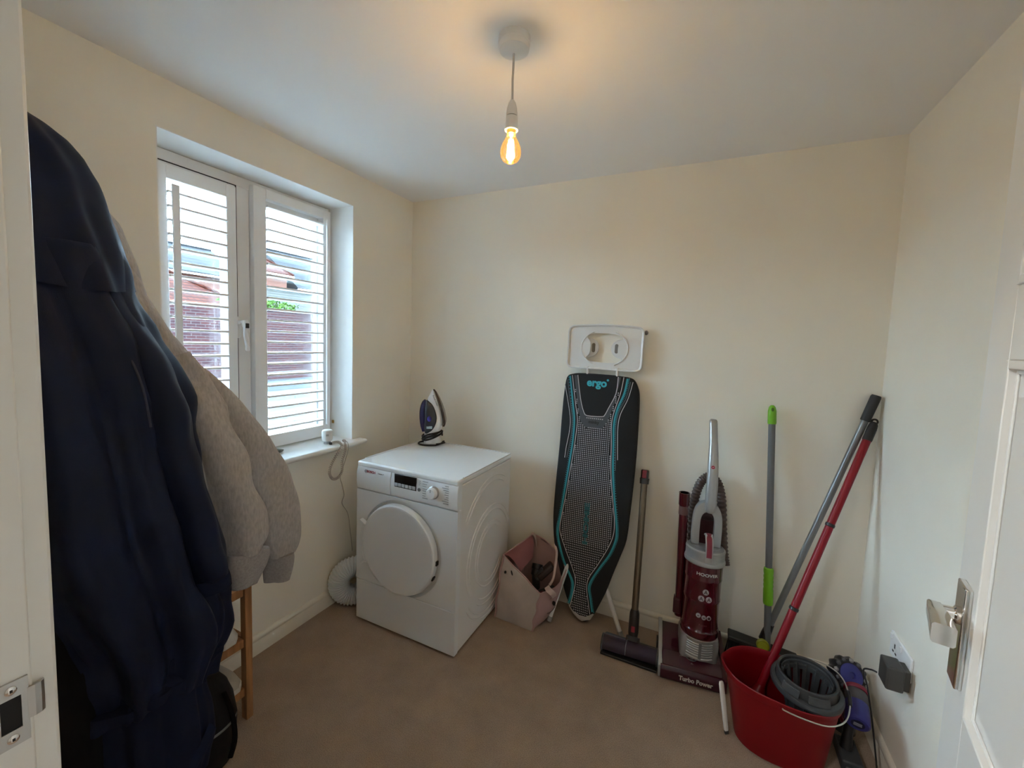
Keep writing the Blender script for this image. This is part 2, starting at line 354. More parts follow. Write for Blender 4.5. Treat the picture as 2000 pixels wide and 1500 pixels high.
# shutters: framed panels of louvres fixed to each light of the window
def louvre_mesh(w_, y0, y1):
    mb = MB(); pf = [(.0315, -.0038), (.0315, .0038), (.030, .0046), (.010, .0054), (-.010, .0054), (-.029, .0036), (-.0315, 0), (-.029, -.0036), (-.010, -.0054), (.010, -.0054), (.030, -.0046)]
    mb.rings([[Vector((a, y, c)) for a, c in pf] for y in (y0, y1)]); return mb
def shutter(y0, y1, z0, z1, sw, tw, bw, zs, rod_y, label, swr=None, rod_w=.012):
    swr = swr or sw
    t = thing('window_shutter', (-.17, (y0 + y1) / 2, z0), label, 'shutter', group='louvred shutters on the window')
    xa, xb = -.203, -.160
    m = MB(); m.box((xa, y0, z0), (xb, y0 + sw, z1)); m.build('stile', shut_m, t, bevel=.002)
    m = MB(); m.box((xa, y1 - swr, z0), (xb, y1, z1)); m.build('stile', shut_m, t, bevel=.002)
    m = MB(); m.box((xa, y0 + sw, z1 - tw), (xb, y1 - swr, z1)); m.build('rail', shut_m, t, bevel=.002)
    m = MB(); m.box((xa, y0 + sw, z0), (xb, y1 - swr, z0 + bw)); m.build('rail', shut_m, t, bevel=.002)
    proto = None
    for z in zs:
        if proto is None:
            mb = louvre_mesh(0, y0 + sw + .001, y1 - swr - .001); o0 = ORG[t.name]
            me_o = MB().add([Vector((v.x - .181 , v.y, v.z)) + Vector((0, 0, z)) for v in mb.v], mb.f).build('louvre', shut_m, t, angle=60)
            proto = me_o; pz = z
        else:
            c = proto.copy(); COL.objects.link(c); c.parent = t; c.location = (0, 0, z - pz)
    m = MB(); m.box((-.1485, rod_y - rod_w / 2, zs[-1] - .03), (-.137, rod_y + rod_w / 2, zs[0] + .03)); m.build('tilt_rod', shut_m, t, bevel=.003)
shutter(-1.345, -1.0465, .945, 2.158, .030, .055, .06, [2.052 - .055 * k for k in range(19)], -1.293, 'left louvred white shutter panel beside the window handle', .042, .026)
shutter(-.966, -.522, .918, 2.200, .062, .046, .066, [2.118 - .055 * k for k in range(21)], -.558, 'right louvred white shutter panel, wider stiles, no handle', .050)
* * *
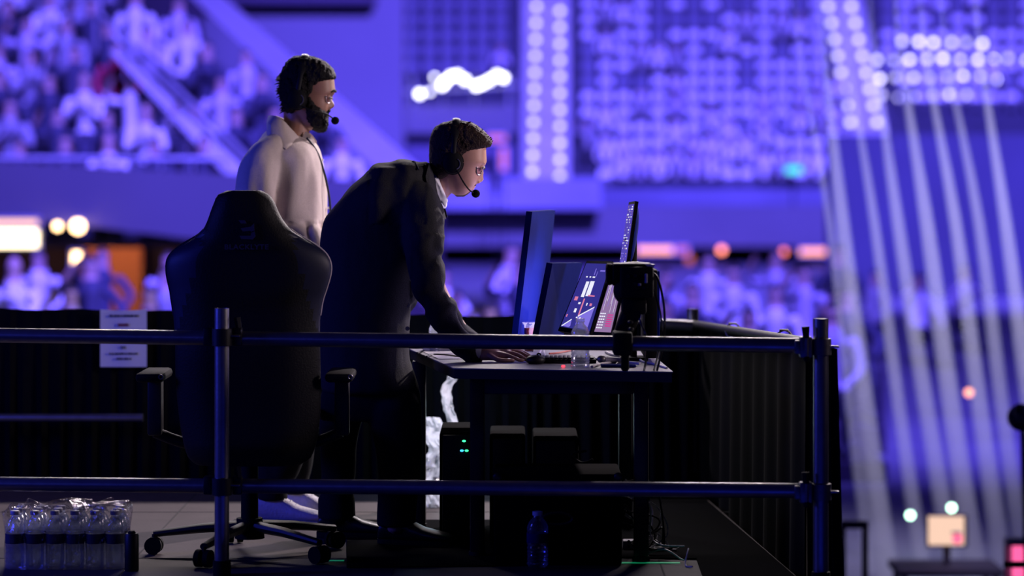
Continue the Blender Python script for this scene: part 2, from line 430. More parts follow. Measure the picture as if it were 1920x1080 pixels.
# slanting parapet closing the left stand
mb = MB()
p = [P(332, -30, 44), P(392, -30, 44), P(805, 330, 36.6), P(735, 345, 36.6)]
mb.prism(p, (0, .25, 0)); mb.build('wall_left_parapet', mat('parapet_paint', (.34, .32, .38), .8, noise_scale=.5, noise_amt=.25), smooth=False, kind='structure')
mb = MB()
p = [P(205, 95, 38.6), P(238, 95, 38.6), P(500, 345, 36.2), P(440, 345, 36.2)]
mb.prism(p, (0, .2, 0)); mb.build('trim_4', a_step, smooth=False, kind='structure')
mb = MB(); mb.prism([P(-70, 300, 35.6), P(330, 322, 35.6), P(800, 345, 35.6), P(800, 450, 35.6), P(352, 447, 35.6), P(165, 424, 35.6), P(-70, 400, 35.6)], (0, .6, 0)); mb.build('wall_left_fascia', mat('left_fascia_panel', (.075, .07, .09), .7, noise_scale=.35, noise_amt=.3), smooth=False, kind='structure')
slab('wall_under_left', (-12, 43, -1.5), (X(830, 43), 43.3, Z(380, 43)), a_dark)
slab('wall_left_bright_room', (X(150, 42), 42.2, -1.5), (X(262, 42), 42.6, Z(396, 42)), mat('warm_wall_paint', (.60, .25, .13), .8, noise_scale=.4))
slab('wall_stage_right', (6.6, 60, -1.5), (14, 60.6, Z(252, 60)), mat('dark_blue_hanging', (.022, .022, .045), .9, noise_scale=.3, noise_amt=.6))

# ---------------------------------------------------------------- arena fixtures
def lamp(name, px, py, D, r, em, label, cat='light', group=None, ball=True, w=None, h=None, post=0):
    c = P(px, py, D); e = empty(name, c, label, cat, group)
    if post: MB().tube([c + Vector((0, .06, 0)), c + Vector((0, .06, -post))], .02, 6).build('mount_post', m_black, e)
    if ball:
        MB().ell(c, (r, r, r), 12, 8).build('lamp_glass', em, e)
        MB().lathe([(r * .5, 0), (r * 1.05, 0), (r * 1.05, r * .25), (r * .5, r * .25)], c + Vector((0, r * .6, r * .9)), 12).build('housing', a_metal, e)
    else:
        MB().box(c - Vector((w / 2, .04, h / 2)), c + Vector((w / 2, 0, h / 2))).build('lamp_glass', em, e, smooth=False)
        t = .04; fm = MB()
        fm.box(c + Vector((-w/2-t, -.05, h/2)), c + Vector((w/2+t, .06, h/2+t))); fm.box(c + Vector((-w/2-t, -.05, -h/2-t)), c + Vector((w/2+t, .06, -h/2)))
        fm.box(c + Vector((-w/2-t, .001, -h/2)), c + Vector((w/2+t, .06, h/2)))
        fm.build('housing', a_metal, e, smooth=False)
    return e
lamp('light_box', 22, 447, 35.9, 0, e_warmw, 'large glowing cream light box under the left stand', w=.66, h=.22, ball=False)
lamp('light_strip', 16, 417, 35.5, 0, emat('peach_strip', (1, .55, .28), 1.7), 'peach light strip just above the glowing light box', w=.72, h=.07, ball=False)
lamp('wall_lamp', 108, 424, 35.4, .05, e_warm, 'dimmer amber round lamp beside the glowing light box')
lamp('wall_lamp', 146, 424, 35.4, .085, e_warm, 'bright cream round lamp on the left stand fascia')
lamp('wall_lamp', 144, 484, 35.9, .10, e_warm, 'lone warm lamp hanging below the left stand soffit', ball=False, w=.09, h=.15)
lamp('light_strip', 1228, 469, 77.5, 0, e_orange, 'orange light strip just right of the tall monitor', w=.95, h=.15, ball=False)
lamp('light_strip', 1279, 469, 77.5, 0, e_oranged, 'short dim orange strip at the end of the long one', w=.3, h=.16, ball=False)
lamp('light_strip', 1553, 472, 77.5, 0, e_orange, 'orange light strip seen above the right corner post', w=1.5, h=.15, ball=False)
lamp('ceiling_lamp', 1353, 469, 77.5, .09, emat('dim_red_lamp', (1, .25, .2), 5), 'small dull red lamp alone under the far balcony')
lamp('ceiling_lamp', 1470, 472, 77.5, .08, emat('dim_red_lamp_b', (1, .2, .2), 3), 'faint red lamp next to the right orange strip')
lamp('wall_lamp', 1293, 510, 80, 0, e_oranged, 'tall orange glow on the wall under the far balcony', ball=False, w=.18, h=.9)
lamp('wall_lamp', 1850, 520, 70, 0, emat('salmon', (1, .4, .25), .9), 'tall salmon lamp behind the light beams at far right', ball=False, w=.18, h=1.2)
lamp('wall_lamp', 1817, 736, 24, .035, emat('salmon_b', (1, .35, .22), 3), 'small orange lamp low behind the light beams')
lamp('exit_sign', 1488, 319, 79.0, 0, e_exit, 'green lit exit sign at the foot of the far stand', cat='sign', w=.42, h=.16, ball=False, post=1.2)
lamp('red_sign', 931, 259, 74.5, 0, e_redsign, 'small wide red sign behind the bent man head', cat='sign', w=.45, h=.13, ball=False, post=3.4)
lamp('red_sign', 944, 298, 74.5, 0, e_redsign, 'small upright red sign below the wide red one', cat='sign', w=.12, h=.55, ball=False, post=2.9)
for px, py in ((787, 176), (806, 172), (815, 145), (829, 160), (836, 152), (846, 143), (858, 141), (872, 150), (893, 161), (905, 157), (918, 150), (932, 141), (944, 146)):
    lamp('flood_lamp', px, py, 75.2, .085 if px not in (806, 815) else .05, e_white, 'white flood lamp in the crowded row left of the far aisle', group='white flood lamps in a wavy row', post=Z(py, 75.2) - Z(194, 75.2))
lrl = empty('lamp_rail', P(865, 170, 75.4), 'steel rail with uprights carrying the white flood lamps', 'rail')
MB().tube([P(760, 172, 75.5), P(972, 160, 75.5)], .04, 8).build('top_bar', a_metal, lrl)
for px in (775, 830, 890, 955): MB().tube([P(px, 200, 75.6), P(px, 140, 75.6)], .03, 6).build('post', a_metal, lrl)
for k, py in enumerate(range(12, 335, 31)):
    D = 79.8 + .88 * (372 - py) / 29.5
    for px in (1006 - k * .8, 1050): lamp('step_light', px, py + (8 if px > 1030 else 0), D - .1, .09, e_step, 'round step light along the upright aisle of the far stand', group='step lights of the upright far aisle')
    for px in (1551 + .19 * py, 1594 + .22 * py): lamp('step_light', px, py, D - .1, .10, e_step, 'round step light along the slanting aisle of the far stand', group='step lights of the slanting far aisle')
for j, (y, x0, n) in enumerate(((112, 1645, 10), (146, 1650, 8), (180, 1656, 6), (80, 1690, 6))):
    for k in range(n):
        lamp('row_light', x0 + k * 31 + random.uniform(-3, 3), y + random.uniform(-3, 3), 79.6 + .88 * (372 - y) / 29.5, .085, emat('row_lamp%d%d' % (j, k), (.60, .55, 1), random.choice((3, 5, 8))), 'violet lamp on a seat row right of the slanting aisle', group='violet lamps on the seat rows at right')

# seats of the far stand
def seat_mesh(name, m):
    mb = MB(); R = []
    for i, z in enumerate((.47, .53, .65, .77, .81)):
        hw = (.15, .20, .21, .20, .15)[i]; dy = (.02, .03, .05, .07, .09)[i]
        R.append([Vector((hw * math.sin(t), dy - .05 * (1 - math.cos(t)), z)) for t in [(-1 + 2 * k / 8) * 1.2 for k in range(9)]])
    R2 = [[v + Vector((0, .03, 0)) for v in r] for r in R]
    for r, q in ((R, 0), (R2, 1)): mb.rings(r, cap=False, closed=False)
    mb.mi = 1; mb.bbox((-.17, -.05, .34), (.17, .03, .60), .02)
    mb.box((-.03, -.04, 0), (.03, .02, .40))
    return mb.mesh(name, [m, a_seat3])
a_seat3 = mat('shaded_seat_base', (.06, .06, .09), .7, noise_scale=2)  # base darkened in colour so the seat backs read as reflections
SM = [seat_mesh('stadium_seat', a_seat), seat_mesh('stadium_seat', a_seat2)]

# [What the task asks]
Wherever the word "script" occurs in a line of the listing, copy that line.

# [Complete output]
Keep writing the Blender script for this image. This is part 2, starting at line 354. More parts follow. Write for Blender 4.5. Treat the picture as 2000 pixels wide and 1500 pixels high.
Continue the Blender Python script for this scene: part 2, from line 430. More parts follow. Measure the picture as if it were 1920x1080 pixels.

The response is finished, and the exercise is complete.